## Instruction:
State the count of lines below in which the word "plaster" appears, and add nothing.
** start of Raw data **
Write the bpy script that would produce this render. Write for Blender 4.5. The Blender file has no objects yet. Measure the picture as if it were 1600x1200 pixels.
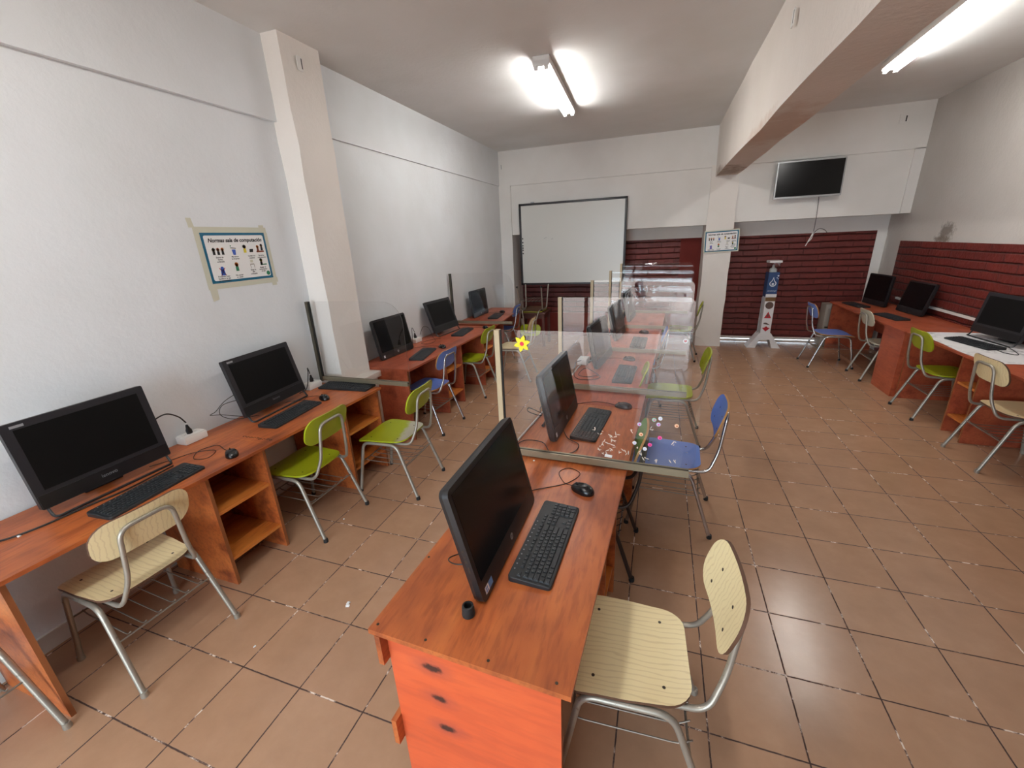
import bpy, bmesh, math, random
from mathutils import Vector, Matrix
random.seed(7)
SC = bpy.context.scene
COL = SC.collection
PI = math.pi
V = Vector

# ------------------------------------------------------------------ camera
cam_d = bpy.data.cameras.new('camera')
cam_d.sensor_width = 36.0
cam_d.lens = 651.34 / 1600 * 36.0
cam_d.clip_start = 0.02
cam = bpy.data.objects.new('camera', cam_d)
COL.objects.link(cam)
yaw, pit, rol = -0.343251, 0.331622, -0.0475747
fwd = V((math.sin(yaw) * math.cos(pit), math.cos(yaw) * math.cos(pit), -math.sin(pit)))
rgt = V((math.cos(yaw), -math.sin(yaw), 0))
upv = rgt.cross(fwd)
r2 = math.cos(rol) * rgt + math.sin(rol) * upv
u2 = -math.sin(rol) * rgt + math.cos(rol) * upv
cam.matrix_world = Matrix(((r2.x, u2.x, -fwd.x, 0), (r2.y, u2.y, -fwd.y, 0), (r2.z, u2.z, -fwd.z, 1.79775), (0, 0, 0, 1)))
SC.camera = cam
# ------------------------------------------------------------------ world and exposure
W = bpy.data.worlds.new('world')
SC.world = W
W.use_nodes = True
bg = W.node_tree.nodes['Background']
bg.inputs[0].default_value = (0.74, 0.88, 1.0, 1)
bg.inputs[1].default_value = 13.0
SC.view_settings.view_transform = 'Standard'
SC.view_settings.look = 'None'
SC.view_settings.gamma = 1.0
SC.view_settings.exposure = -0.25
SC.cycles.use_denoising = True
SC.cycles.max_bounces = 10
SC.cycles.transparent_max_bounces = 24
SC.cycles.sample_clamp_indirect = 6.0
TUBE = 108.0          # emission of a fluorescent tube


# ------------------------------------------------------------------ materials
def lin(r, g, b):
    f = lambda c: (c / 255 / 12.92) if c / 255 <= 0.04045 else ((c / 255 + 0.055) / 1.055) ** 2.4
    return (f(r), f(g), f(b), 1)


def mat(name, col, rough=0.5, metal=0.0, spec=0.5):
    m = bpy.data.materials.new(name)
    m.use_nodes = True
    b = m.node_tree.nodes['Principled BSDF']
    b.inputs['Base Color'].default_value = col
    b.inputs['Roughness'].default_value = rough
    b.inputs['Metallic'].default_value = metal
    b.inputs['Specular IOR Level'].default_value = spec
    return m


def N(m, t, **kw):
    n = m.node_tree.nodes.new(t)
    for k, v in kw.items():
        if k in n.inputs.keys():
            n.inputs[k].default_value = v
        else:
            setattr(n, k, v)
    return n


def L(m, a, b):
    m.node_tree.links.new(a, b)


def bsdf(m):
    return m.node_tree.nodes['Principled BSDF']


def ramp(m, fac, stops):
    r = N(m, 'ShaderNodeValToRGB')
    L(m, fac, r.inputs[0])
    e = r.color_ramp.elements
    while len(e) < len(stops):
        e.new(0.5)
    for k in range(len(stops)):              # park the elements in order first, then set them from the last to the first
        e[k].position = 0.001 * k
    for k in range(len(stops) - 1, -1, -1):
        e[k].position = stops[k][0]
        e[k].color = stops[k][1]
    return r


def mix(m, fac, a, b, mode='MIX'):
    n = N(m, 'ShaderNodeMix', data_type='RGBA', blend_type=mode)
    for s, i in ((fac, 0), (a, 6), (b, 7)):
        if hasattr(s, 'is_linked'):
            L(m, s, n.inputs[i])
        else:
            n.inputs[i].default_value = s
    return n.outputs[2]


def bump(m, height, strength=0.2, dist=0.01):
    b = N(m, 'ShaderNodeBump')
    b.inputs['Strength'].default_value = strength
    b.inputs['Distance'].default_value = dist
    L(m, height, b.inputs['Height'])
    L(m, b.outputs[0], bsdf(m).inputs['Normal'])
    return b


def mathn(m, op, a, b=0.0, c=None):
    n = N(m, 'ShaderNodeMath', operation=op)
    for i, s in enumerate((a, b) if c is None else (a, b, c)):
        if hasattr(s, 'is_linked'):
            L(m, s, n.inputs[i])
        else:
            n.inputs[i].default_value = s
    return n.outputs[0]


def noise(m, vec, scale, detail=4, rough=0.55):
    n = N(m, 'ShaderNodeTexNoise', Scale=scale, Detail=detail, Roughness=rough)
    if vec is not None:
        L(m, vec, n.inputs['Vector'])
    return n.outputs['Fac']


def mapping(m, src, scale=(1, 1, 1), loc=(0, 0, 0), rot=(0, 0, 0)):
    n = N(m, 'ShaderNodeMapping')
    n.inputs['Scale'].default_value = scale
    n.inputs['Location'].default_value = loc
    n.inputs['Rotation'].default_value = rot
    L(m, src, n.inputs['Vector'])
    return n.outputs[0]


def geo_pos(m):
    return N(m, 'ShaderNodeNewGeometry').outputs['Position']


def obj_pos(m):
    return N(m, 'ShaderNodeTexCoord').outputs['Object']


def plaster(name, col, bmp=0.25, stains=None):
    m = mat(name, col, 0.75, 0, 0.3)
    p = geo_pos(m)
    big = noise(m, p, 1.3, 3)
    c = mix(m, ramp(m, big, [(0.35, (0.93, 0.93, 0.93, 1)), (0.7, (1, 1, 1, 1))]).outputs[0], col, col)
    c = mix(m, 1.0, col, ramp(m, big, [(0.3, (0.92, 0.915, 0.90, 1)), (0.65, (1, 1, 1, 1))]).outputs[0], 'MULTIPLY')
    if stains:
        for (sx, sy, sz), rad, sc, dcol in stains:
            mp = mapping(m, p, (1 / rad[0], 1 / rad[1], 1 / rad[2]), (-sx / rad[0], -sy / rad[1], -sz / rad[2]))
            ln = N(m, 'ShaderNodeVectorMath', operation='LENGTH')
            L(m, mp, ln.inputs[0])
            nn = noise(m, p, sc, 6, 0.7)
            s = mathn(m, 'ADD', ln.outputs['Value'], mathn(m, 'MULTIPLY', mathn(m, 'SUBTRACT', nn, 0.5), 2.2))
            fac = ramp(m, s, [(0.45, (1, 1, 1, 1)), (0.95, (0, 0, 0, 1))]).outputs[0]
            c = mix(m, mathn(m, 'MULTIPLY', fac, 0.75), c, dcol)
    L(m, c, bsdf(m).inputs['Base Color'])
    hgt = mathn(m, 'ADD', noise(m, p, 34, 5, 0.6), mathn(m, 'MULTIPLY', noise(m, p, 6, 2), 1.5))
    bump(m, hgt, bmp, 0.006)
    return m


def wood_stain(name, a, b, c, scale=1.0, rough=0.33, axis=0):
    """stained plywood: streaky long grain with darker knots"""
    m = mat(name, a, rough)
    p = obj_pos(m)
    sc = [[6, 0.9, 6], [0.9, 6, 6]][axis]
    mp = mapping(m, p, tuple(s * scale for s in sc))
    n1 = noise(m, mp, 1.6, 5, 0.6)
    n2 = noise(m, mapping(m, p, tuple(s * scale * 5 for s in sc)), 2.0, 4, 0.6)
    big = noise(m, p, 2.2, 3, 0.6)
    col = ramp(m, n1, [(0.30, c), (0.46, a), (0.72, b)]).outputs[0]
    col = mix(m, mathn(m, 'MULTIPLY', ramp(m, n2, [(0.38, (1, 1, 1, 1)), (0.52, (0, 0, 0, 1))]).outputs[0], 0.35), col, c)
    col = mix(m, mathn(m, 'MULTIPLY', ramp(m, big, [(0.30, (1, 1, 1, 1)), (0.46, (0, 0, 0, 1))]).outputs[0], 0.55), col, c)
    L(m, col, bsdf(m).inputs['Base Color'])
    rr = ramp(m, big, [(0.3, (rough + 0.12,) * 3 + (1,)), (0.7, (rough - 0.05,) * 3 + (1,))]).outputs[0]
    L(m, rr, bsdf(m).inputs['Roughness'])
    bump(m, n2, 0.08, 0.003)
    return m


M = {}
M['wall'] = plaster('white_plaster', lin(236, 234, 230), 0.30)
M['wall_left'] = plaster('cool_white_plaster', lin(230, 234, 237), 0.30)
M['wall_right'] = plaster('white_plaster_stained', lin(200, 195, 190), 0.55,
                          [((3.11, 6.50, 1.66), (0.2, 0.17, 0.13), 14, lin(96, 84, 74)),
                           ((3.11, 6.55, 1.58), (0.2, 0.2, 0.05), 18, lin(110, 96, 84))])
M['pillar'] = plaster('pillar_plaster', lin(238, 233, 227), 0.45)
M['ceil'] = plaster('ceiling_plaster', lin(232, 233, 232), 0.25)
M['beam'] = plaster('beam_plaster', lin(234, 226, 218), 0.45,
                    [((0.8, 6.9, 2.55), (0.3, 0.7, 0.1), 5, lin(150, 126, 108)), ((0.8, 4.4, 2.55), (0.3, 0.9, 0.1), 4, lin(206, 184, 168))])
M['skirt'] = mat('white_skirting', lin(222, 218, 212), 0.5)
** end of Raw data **
## Written answer:
7